DVD Review: Bowling For Columbine (A)
Bowling For Columbine (2002)
Directed by Michael Moore
Starring Michael Moore, Charlton Heston, Dick Clark, Matt Stone and Marilyn Manson
MPAA: R
Grade: A
Review by Scott Standish
Left wing documentary filmmaker Michael Moore does a fantastic job of taking a depressing topic (gun violence in America) and making it interesting, funny, and of course very disturbing. Bowling For Columbine deservedly won the Academy Award for Best Documentary of 2002 and its a wonderful film.
Bowling For Columbine explores why our country has such a high rate of murder, specifically hand gun violence. Many claim that this is because we have so many guns in general, but Moore shows that Canadians love their guns as much as we do but have nowhere near the amount of murders. Many claim that video games and rock music causes violence (there is an interesting interview with Marilyn Manson on the subject) but Moore deftly points out that other countries consume our music and movies as much as we do but they don't go out and kill people as a result of it. As a matter of fact, Moore correctly notes that most violent video games come from Japan to begin with and they certainly don't have a problem with gun violence. The U.S. is unique in this disturbing problem. We alone like to kill each other and we usually use guns to do the job.
So what is so different about the U.S.? What makes our nation so willing to shoot someone? Well, for one thing, Moore shows us, our government constantly seems to be warning us about incoming threats to our safety, while at the same time, they proactively go out and bomb nations that we don't happen to agree with. Making things worse, the media jump on any story that may remotely contain graphic violence, hence the phrase "If it bleeds, it leads". No wonder Americans are so jumpy (and so detested around the world).

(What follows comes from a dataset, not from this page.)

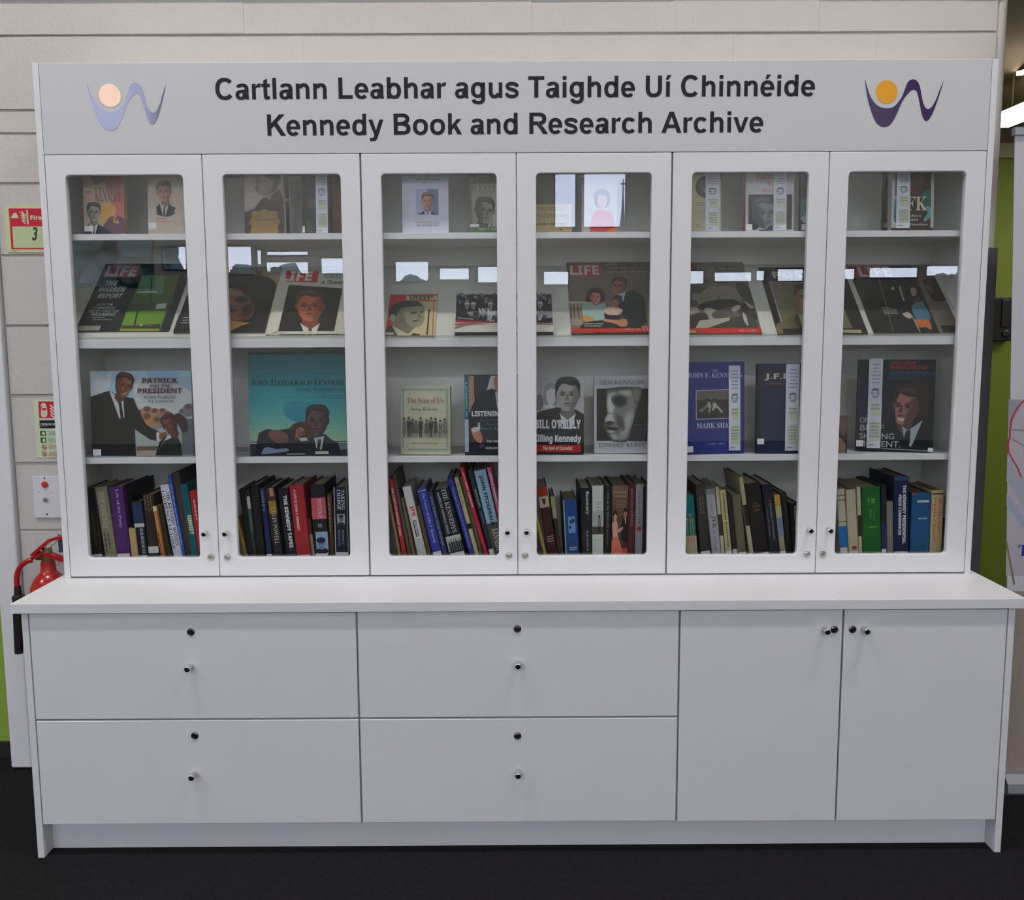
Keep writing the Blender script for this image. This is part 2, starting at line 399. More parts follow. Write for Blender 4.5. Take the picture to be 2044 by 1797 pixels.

The most mesmerizing part of Bowling For Columbine (besides Moore's incredible interview with NRA president Charlton Heston) happens when Moore decides to go to Canada and see if people there really are less scared of their neighbors. Lo and behold, he finds it to be true. He walks from house to house, walking into homes completely uninvited. Not only are their doors unlocked but the people don't seem angered by the intrusion. Intrigued, yes, but angered? No. Why should they be? And there is the point: why are people in this country so afraid of each other? Canadians aren't. Bowling For Columbine eloquently makes the point that regardless of what the government and the media may be telling us, maybe we shouldn't be.